*COLLECTED MATERIAL*.
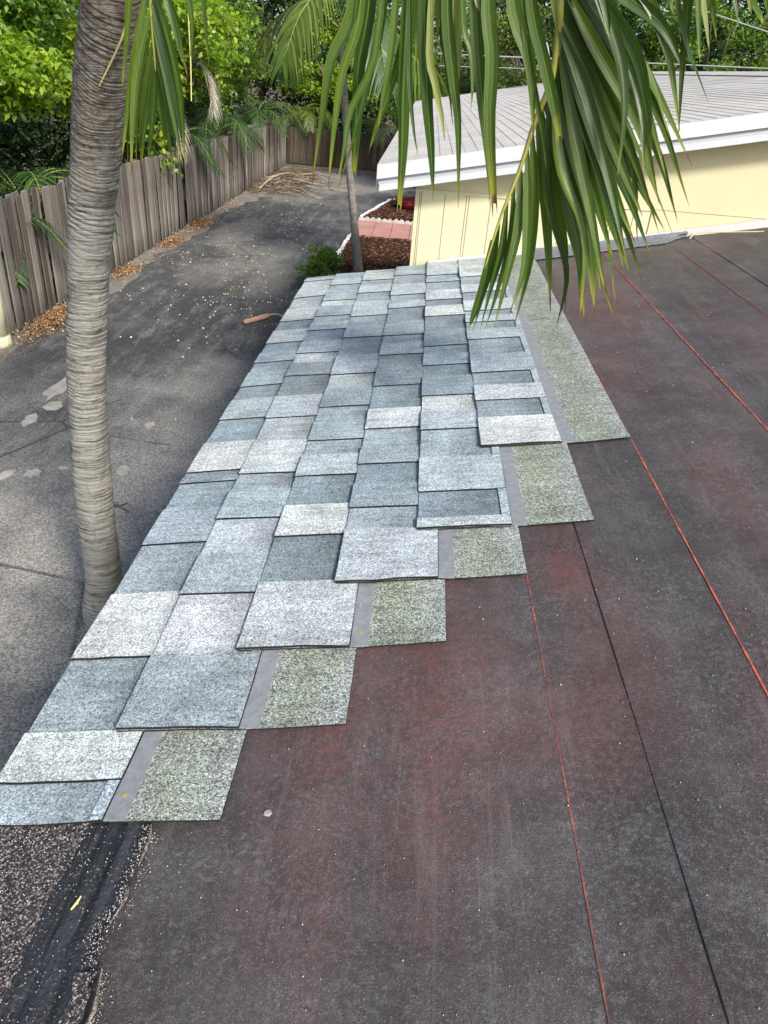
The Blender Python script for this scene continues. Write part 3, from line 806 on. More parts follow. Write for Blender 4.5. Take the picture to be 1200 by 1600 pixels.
# mastic flashing and the white metal edge where the roof meets the wing wall
V = []; Fc = []; nU = 60
for i in range(nU + 1):
    v = 1.02 + (1.74 - 1.02) * i / nU
    w = (.145 if v < 1.2 else .145 - .03 * (v - 1.2) / .4) * (1 if v < 1.62 else max(.12, 1 - (v - 1.62) / .13)) + random.uniform(-.003, .003)
    hh = .024 + random.uniform(-.002, .002)
    V += [RF(YF - w, v, .005), RF(YF - w * .97, v, .0065 + random.uniform(0, .0012)), RF(YF - w * .45, v, .010), RF(YF - .022, v, .016 + random.uniform(0, .001)), RF(YF - .010, v, hh)]
for i in range(nU):
    for j in range(4):
        a = i * 5 + j; Fc.append((a, a + 5, a + 6, a + 1))
mesh('flashing_mastic', V, Fc, M['mastic'], house)
m = MB()
m.hexa([RF(YF - .0085, .58, .0), RF(YF - .0085, VR, .0), RF(YF + .010, VR, .0), RF(YF + .010, .58, .0)], [RF(YF - .0085, .58, .022), RF(YF - .0085, VR, .044), RF(YF + .010, VR, .044), RF(YF + .010, .58, .022)])
m.build('flashing_edge', M['white_paint'], house)

# ------------------------------------------------------------------ yellow wing beyond
YW = 3.55; YR = 3.43; YB = 11.2
WB = Vector((2.8, 7.4, 0))
wing = thing('yellow_house', WB, 'pale yellow house wing with a low white-edged gable roof of grey shingles', 'house')
XE, ZR0, SL = .309, ZE + .530, .2005         # roof edge: x, top of the drip edge, slope
XR = 2.82
def zr(x): return ZR0 + SL * (x - XE) if x <= XR else ZR0 + SL * (2 * XR - XE - x)
XL, XRR = .478, 2 * XR - .478
def zwall(x): return zr(x) - .055
m = MB()
# gable wall as a slab; upper smooth part stands a little proud of the boards
ZT = ZE + .430
m.prism([(XL, YW + .004, ZT + .004), (XRR, YW + .004, ZT + .004), (XRR, YW + .004, zwall(XRR)), (XR, YW + .004, zwall(XR)), (XL, YW + .004, zwall(XL))], (0, .12, 0))
m.build('gable_wall', M['yellow_wall'], wing)
m = MB(); m.box((1.535, YW + .004, 0), (XRR, YW + .124, ZT + .002)); m.build('plain_wall', M['yellow_wall'], wing)
m = MB(); m.box((XL + .006, YW + .0105, 0), (1.533, YW + .124, ZT)); m.build('backing_wall', M['yellow_wall'], wing)
m = MB(); m.box((XL, YW + .13, 0), (XL + .12, YB - .25, zwall(XL) - .004)); m.box((XRR - .12, YW + .13, 0), (XRR, YB - .25, zwall(XRR) - .004)); m.build('side_wall', M['yellow_wall'], wing)
m = MB(); m.prism([(XL + .125, YB - .37, 0), (XRR - .125, YB - .37, 0), (XRR - .125, YB - .37, zwall(XRR)), (XR, YB - .37, zwall(XR)), (XL + .125, YB - .37, zwall(XL))], (0, .12, 0)); m.build('back_wall', M['yellow_wall'], wing)
# grooved boards: wide board, narrow board
edges = [XL, .498, .506, .612, .708, .720, .818, .923, .936, 1.032, 1.138, 1.150, 1.246, 1.352, 1.364, 1.456, 1.529]
for a, b_ in zip(edges[:-1], edges[1:]):
    m = MB(); g = .0016
    m.hexa([(a + g, YW + .003, 0), (b_ - g, YW + .003, 0), (b_ - .0002, YW + .010, 0), (a + .0002, YW + .010, 0)], [(a + g, YW + .003, ZT - .002), (b_ - g, YW + .003, ZT - .002), (b_ - .0002, YW + .010, ZT - .002), (a + .0002, YW + .010, ZT - .002)])
    m.build('wall_board', M['yellow_board'], wing)
m = MB(); m.box((XL, YW - .002, ZT - .0035), (1.533, YW + .020, ZT + .0075)); m.build('trim_strip', M['yellow_board'], wing)
# roof deck, rake drip edge, fascia board, eave fascia
m = MB()
for sgn in (0, 1):
    P = [(XE + .01, YR + .012, zr(XE) - .05), (XR, YR + .012, zr(XR) - .05), (XR, YB, zr(XR) - .05), (XE + .01, YB, zr(XE) - .05)]
    Q = [(p[0], p[1], p[2] + .046) for p in P]
    if sgn: P = [(2 * XR - p[0], p[1], p[2]) for p in P][::-1]; Q = [(p[0], p[1], p[2]) for p in [(2 * XR - q[0], q[1], q[2]) for q in Q][::-1]]
    m.hexa(P, Q)
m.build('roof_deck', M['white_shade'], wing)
def rake(y0, y1, d0, d1, name, mat, x0=XE):
    for mir in (0, 1):
        m = MB()
        P = [(x0, y0, zr(x0) - d1), (XR - .0005, y0, zr(XR) - d1), (XR - .0005, y1, zr(XR) - d1), (x0, y1, zr(x0) - d1)]
        Q = [(p[0], p[1], p[2] + d1 - d0) for p in P]
        if mir: P = [(2 * XR - p[0], p[1], p[2]) for p in P][::-1]; Q = [(2 * XR - p[0], p[1], p[2]) for p in Q][::-1]
        m.hexa(P, Q); m.build(name, mat, wing)
rake(YR - .016, YR + .010, -.004, .052, 'rake_edge', M['white_paint'])
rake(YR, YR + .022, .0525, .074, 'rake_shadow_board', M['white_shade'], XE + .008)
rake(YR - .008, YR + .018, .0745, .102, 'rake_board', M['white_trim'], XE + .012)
m = MB(); m.box((XE - .004, YR + .024, zr(XE) - .105), (XE + .020, YB, zr(XE) - .006)); m.build('eave_fascia', M['white_paint'], wing)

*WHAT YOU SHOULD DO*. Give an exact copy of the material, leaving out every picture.

*CORRECT RESULT*.
The Blender Python script for this scene continues. Write part 3, from line 806 on. More parts follow. Write for Blender 4.5. Take the picture to be 1200 by 1600 pixels.
# mastic flashing and the white metal edge where the roof meets the wing wall
V = []; Fc = []; nU = 60
for i in range(nU + 1):
    v = 1.02 + (1.74 - 1.02) * i / nU
    w = (.145 if v < 1.2 else .145 - .03 * (v - 1.2) / .4) * (1 if v < 1.62 else max(.12, 1 - (v - 1.62) / .13)) + random.uniform(-.003, .003)
    hh = .024 + random.uniform(-.002, .002)
    V += [RF(YF - w, v, .005), RF(YF - w * .97, v, .0065 + random.uniform(0, .0012)), RF(YF - w * .45, v, .010), RF(YF - .022, v, .016 + random.uniform(0, .001)), RF(YF - .010, v, hh)]
for i in range(nU):
    for j in range(4):
        a = i * 5 + j; Fc.append((a, a + 5, a + 6, a + 1))
mesh('flashing_mastic', V, Fc, M['mastic'], house)
m = MB()
m.hexa([RF(YF - .0085, .58, .0), RF(YF - .0085, VR, .0), RF(YF + .010, VR, .0), RF(YF + .010, .58, .0)], [RF(YF - .0085, .58, .022), RF(YF - .0085, VR, .044), RF(YF + .010, VR, .044), RF(YF + .010, .58, .022)])
m.build('flashing_edge', M['white_paint'], house)

# ------------------------------------------------------------------ yellow wing beyond
YW = 3.55; YR = 3.43; YB = 11.2
WB = Vector((2.8, 7.4, 0))
wing = thing('yellow_house', WB, 'pale yellow house wing with a low white-edged gable roof of grey shingles', 'house')
XE, ZR0, SL = .309, ZE + .530, .2005         # roof edge: x, top of the drip edge, slope
XR = 2.82
def zr(x): return ZR0 + SL * (x - XE) if x <= XR else ZR0 + SL * (2 * XR - XE - x)
XL, XRR = .478, 2 * XR - .478
def zwall(x): return zr(x) - .055
m = MB()
# gable wall as a slab; upper smooth part stands a little proud of the boards
ZT = ZE + .430
m.prism([(XL, YW + .004, ZT + .004), (XRR, YW + .004, ZT + .004), (XRR, YW + .004, zwall(XRR)), (XR, YW + .004, zwall(XR)), (XL, YW + .004, zwall(XL))], (0, .12, 0))
m.build('gable_wall', M['yellow_wall'], wing)
m = MB(); m.box((1.535, YW + .004, 0), (XRR, YW + .124, ZT + .002)); m.build('plain_wall', M['yellow_wall'], wing)
m = MB(); m.box((XL + .006, YW + .0105, 0), (1.533, YW + .124, ZT)); m.build('backing_wall', M['yellow_wall'], wing)
m = MB(); m.box((XL, YW + .13, 0), (XL + .12, YB - .25, zwall(XL) - .004)); m.box((XRR - .12, YW + .13, 0), (XRR, YB - .25, zwall(XRR) - .004)); m.build('side_wall', M['yellow_wall'], wing)
m = MB(); m.prism([(XL + .125, YB - .37, 0), (XRR - .125, YB - .37, 0), (XRR - .125, YB - .37, zwall(XRR)), (XR, YB - .37, zwall(XR)), (XL + .125, YB - .37, zwall(XL))], (0, .12, 0)); m.build('back_wall', M['yellow_wall'], wing)
# grooved boards: wide board, narrow board
edges = [XL, .498, .506, .612, .708, .720, .818, .923, .936, 1.032, 1.138, 1.150, 1.246, 1.352, 1.364, 1.456, 1.529]
for a, b_ in zip(edges[:-1], edges[1:]):
    m = MB(); g = .0016
    m.hexa([(a + g, YW + .003, 0), (b_ - g, YW + .003, 0), (b_ - .0002, YW + .010, 0), (a + .0002, YW + .010, 0)], [(a + g, YW + .003, ZT - .002), (b_ - g, YW + .003, ZT - .002), (b_ - .0002, YW + .010, ZT - .002), (a + .0002, YW + .010, ZT - .002)])
    m.build('wall_board', M['yellow_board'], wing)
m = MB(); m.box((XL, YW - .002, ZT - .0035), (1.533, YW + .020, ZT + .0075)); m.build('trim_strip', M['yellow_board'], wing)
# roof deck, rake drip edge, fascia board, eave fascia
m = MB()
for sgn in (0, 1):
    P = [(XE + .01, YR + .012, zr(XE) - .05), (XR, YR + .012, zr(XR) - .05), (XR, YB, zr(XR) - .05), (XE + .01, YB, zr(XE) - .05)]
    Q = [(p[0], p[1], p[2] + .046) for p in P]
    if sgn: P = [(2 * XR - p[0], p[1], p[2]) for p in P][::-1]; Q = [(p[0], p[1], p[2]) for p in [(2 * XR - q[0], q[1], q[2]) for q in Q][::-1]]
    m.hexa(P, Q)
m.build('roof_deck', M['white_shade'], wing)
def rake(y0, y1, d0, d1, name, mat, x0=XE):
    for mir in (0, 1):
        m = MB()
        P = [(x0, y0, zr(x0) - d1), (XR - .0005, y0, zr(XR) - d1), (XR - .0005, y1, zr(XR) - d1), (x0, y1, zr(x0) - d1)]
        Q = [(p[0], p[1], p[2] + d1 - d0) for p in P]
        if mir: P = [(2 * XR - p[0], p[1], p[2]) for p in P][::-1]; Q = [(2 * XR - p[0], p[1], p[2]) for p in Q][::-1]
        m.hexa(P, Q); m.build(name, mat, wing)
rake(YR - .016, YR + .010, -.004, .052, 'rake_edge', M['white_paint'])
rake(YR, YR + .022, .0525, .074, 'rake_shadow_board', M['white_shade'], XE + .008)
rake(YR - .008, YR + .018, .0745, .102, 'rake_board', M['white_trim'], XE + .012)
m = MB(); m.box((XE - .004, YR + .024, zr(XE) - .105), (XE + .020, YB, zr(XE) - .006)); m.build('eave_fascia', M['white_paint'], wing)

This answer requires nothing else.